_WHAT YOU SHOULD DO:_
Under this line sits a listing. Repeat exactly and only its lines from the one holding "What Blender Python" through the one holding "sc.camera = cam_o"; skip pictures.

_DATA IN THIS EXERCISE:_

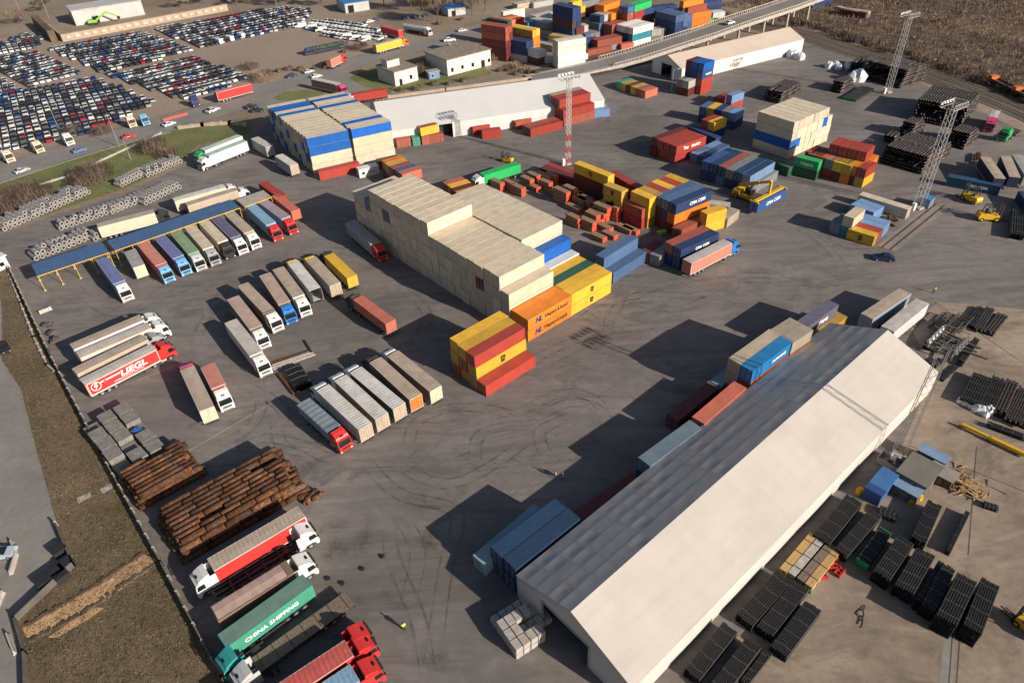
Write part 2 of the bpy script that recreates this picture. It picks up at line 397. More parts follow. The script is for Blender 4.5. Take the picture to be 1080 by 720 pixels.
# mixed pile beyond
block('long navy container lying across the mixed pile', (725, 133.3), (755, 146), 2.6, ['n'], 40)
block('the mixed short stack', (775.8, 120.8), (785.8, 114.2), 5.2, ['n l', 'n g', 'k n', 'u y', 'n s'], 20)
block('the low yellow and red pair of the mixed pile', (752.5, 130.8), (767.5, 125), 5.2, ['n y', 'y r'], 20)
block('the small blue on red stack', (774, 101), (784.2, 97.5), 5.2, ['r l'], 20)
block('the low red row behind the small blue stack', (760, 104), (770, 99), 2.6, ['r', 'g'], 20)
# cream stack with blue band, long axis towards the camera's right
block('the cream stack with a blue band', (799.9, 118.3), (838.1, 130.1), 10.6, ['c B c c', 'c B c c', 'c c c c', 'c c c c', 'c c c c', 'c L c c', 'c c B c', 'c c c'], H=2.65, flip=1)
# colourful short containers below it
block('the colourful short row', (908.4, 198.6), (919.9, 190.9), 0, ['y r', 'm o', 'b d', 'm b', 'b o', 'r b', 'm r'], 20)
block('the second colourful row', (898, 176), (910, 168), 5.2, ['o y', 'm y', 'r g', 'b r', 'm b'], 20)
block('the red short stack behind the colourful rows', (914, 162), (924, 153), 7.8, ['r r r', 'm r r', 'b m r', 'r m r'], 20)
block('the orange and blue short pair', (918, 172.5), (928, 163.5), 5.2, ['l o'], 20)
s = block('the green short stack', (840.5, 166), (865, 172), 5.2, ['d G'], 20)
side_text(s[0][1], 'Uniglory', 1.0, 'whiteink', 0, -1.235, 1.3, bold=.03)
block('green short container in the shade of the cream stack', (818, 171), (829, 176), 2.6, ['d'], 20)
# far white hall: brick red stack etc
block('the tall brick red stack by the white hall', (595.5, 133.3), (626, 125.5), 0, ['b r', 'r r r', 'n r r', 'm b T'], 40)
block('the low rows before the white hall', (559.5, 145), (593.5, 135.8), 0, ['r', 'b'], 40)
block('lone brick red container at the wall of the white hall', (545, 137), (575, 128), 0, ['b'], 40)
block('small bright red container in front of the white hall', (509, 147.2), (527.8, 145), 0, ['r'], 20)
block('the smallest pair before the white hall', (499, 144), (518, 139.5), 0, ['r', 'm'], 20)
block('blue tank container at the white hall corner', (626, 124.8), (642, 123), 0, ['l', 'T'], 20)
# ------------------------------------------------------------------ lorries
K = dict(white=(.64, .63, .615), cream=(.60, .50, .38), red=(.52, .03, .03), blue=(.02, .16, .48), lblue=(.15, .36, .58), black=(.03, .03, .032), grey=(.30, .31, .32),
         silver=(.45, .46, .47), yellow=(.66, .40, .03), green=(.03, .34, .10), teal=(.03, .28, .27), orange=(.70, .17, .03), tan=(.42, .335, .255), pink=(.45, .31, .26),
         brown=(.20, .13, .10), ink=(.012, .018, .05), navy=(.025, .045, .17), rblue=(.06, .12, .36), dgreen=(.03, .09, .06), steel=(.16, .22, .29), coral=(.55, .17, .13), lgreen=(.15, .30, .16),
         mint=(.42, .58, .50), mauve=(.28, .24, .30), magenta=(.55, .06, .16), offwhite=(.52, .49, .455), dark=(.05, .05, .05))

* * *

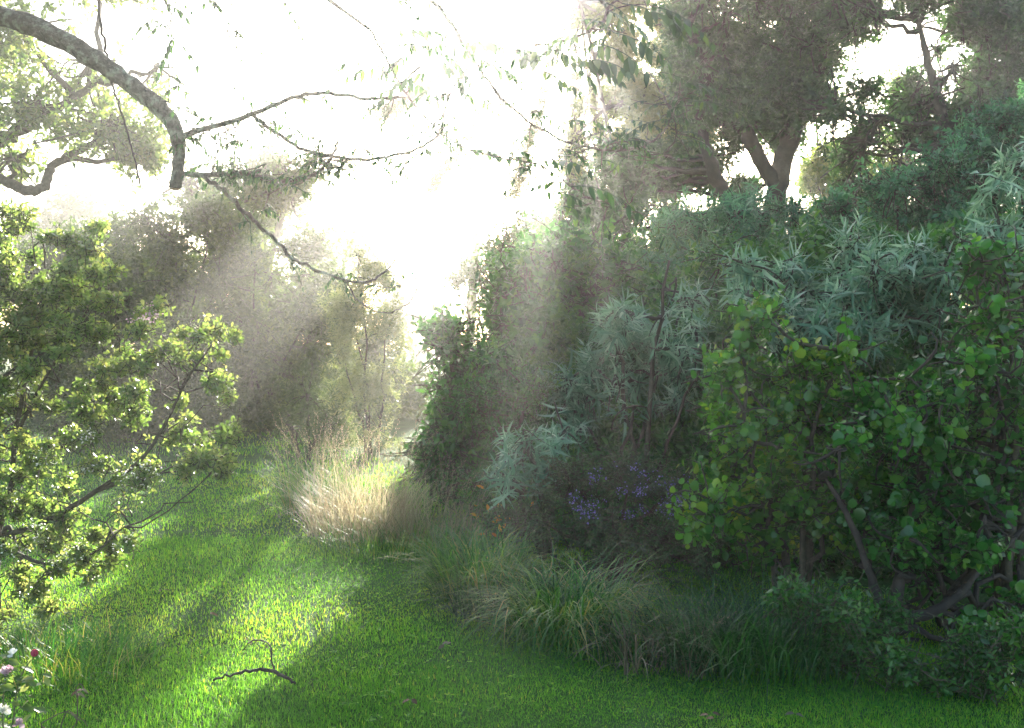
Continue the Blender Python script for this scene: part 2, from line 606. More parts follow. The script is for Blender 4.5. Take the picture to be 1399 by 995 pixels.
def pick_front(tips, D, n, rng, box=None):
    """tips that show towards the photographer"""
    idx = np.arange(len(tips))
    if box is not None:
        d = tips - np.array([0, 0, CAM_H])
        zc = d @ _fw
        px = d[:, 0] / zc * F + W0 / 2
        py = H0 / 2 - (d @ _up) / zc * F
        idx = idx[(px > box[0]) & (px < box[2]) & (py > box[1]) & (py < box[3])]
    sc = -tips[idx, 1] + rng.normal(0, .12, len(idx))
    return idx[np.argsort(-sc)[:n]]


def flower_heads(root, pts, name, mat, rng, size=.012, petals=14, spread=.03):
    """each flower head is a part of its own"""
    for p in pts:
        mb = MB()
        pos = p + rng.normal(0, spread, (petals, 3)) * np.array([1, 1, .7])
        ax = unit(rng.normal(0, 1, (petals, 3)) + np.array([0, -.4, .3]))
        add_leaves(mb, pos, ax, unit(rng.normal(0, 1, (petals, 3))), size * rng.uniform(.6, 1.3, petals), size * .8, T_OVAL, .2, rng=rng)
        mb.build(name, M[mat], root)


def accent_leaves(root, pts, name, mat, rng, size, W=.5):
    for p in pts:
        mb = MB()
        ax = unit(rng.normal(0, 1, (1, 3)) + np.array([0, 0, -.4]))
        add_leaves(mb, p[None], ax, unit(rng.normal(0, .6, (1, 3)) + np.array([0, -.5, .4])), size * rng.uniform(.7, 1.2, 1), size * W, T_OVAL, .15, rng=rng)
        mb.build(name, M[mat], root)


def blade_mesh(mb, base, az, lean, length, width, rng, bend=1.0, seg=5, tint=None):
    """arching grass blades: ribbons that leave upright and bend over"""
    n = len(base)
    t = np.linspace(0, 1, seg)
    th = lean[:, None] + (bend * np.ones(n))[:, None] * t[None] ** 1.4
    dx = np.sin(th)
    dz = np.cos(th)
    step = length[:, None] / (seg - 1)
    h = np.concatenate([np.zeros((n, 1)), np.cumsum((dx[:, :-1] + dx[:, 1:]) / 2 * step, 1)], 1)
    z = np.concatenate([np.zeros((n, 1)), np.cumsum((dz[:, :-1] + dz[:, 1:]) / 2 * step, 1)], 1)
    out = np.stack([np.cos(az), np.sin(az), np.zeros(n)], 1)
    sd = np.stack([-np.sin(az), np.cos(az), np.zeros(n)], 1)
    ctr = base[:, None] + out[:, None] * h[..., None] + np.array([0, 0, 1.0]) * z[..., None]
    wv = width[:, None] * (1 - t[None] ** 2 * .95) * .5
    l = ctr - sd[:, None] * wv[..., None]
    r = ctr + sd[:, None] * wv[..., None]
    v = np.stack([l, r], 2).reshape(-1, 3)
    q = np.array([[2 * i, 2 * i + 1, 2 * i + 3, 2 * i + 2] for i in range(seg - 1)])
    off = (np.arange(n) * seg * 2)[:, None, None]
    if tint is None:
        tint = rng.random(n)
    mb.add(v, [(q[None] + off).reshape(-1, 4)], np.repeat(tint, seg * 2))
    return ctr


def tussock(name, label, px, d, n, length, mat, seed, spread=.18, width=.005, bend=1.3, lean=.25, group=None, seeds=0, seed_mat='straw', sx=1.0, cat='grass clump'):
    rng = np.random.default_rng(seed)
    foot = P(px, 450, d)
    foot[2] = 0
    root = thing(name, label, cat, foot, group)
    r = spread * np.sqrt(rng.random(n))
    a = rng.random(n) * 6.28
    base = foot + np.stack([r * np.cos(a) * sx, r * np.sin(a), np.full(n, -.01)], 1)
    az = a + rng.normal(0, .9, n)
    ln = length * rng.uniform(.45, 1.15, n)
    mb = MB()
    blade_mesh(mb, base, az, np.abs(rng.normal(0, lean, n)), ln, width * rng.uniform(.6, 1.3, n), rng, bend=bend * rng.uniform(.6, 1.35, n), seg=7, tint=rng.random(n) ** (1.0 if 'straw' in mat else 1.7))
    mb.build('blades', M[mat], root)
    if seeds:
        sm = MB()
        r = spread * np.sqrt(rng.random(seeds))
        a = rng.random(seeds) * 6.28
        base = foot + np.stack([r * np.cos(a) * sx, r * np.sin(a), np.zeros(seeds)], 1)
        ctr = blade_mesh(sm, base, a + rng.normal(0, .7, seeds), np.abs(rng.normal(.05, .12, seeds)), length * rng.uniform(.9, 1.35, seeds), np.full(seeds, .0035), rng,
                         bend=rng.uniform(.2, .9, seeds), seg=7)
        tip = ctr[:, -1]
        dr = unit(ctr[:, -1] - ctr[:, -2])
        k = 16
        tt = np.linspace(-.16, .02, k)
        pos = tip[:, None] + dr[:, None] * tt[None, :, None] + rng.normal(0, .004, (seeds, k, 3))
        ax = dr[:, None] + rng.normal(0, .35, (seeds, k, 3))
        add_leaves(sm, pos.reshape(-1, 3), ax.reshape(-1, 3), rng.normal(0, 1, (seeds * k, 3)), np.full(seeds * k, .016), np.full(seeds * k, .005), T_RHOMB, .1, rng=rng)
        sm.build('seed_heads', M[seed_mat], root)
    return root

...

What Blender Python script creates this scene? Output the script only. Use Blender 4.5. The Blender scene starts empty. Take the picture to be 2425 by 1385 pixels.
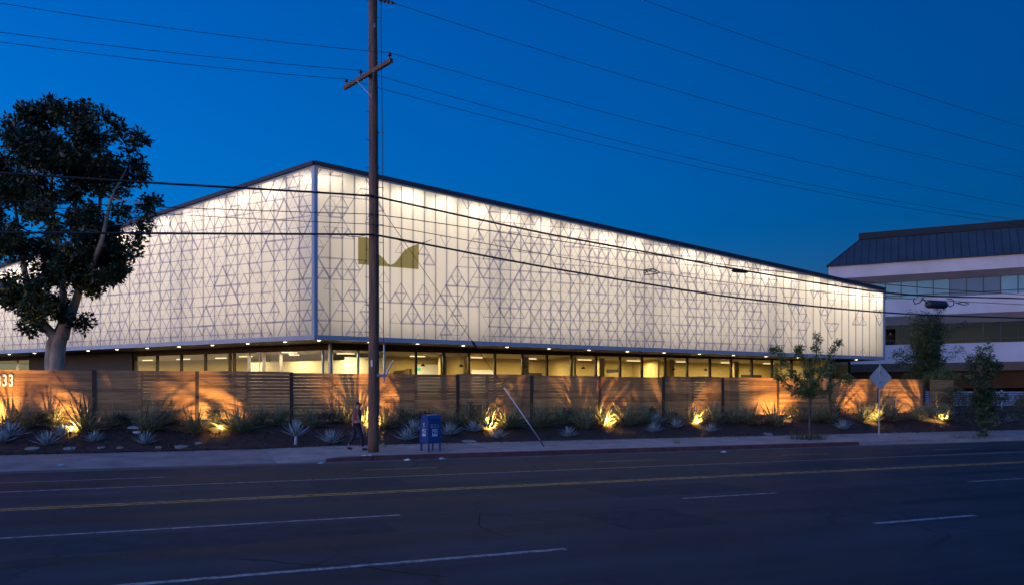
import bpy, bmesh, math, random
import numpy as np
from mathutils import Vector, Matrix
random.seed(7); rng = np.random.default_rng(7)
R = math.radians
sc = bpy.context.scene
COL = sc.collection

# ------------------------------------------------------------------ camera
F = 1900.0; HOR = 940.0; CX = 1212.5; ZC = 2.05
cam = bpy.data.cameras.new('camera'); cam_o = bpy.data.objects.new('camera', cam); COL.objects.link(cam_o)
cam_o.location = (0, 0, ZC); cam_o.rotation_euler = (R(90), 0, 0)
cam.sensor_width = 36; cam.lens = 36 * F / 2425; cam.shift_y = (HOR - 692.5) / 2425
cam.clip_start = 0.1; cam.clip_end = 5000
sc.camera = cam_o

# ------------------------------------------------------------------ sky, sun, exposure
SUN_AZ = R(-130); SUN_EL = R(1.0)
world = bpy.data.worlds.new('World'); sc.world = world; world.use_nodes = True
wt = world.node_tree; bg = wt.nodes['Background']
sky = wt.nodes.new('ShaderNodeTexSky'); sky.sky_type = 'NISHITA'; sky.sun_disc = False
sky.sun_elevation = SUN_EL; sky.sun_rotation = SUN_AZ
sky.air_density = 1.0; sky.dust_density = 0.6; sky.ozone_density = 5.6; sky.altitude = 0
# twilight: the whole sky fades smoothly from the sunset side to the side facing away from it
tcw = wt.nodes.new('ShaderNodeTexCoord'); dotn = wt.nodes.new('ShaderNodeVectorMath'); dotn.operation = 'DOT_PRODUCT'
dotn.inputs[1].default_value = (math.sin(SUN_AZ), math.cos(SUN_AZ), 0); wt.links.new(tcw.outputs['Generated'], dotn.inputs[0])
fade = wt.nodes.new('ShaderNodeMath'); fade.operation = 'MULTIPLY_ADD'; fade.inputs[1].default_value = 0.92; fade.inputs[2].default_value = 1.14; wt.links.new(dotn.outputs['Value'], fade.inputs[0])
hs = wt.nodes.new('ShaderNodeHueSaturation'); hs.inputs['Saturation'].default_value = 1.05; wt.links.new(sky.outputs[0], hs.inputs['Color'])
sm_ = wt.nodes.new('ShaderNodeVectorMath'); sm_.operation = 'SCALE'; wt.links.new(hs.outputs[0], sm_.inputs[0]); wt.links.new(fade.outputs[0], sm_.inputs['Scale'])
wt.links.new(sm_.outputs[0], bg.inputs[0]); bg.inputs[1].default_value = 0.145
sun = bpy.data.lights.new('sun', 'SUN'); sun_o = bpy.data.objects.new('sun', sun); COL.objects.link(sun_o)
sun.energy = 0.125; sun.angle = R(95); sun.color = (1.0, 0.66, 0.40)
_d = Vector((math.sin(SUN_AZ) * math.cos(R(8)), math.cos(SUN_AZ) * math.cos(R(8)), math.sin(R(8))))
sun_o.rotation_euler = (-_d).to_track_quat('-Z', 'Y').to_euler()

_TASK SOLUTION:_
What Blender Python script creates this scene? Output the script only. Use Blender 4.5. The Blender scene starts empty. Take the picture to be 2425 by 1385 pixels.
import bpy, bmesh, math, random
import numpy as np
from mathutils import Vector, Matrix
random.seed(7); rng = np.random.default_rng(7)
R = math.radians
sc = bpy.context.scene
COL = sc.collection

# ------------------------------------------------------------------ camera
F = 1900.0; HOR = 940.0; CX = 1212.5; ZC = 2.05
cam = bpy.data.cameras.new('camera'); cam_o = bpy.data.objects.new('camera', cam); COL.objects.link(cam_o)
cam_o.location = (0, 0, ZC); cam_o.rotation_euler = (R(90), 0, 0)
cam.sensor_width = 36; cam.lens = 36 * F / 2425; cam.shift_y = (HOR - 692.5) / 2425
cam.clip_start = 0.1; cam.clip_end = 5000
sc.camera = cam_o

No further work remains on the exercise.